Selon don Jean-Rémi Lanavère, l’homme éprouve sa vitalité dans l’action, sans que toute action ne soit totalement choisie car elle s’appuie sur un fond de réalité donné, qui se trouve être l’essence. Dans la pensée actuelle, insiste Pierre Manent, la liberté n’est pas une capacité de choix comme on pourrait le penser mais une capacité d’arrachement, d’arrachement à notre essence. Pourtant, les deux intervenants rappellent que la liberté est d’abord la liberté d’accomplissement de notre humanité, toute action tendant originellement vers un bien. La liberté a pris un autre sens lorsque l’homme a détaché l’action de la responsabilité qui incombe de facto à l’homme agissant. En effet, aujourd’hui l’homme n’est plus agissant. Nos deux intervenants le voient particulièrement dans l’exemple d’une jeunesse contemporaine moins stimulée. Si l’action n’est plus conçue comme champ d’action de la liberté, cette dernière est alors conçue indépendamment de toute responsabilité : la liberté, et son fidèle serviteur la loi, ne disent rien de l’action, du choix incarné. Les droits de l’homme traduisent d’ailleurs cette vision de la nature universelle de l’homme, qui doit s’épanouir dans le champ du possible et non de l’action. C’est déjà ce que disait Tocqueville lorsqu’il évoquait l’ambition démocratique d’étendre une vision unifiée de l’homme sur le monde.

S’agit-il de réduire l’homme à un simple individu ?

Pour don Jean-Rémi Lanavère, cette négation de la nature humaine déshumanise l’homme, devenu interchangeable avec tout être quel qu’il soit. En outre, la négation de toute transcendance conduit fatalement au rejet du sacré. Nos intervenants prennent l’exemple de l’euthanasie pour illustrer le fait que l’homme ne supporte plus de vivre sous l’autorité de l’obligation. Cela suppose un arrachement à ce qui l’entoure. L’euthanasie montre déjà un détachement progressif de l’autre et de ce qu’il ressent face à cette demande formulée, détachement propre au système actuel de l’assistance.

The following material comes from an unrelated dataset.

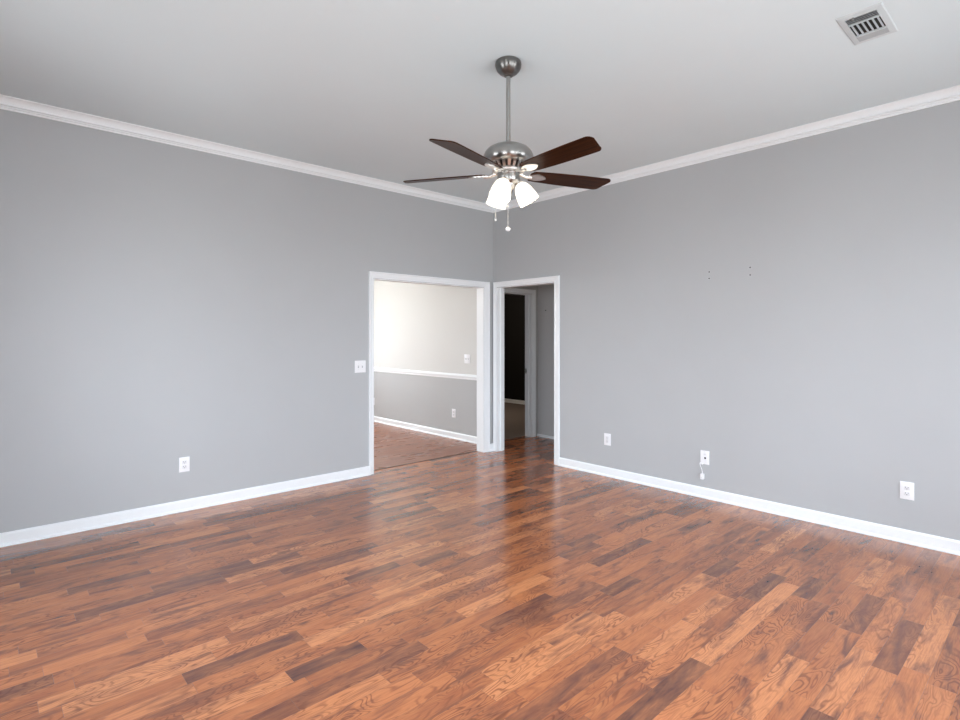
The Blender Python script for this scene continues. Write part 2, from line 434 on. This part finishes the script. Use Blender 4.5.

Comment nos intervenants ont-ils personnellement pu éprouver la nature humaine ?

Aziliz Le Corre l’éprouve dans la maternité. Son livre, L’enfant est l’avenir de l’homme (Albin Michel, 2024), rappelle aux jeunes femmes d’aujourd’hui combien cette expérience de vie révèle l’incomparable potentialité de leur corps et de leur nature.

Don Jean-Rémi Lanavère, lui, retrouve la nature humaine dans la réflexion, capacité propre à l’homme, qui lui apporte autant de bonheur que de peines, à la différence d’autres modes d'existence comme celui, plus contemplatif, de la vache…

Pierre Manent, lui, rappelle que la nature humaine est présente en chacun de nous. Il éprouve cette nature humaine à chaque rencontre car c’est elle qui explique l’homme.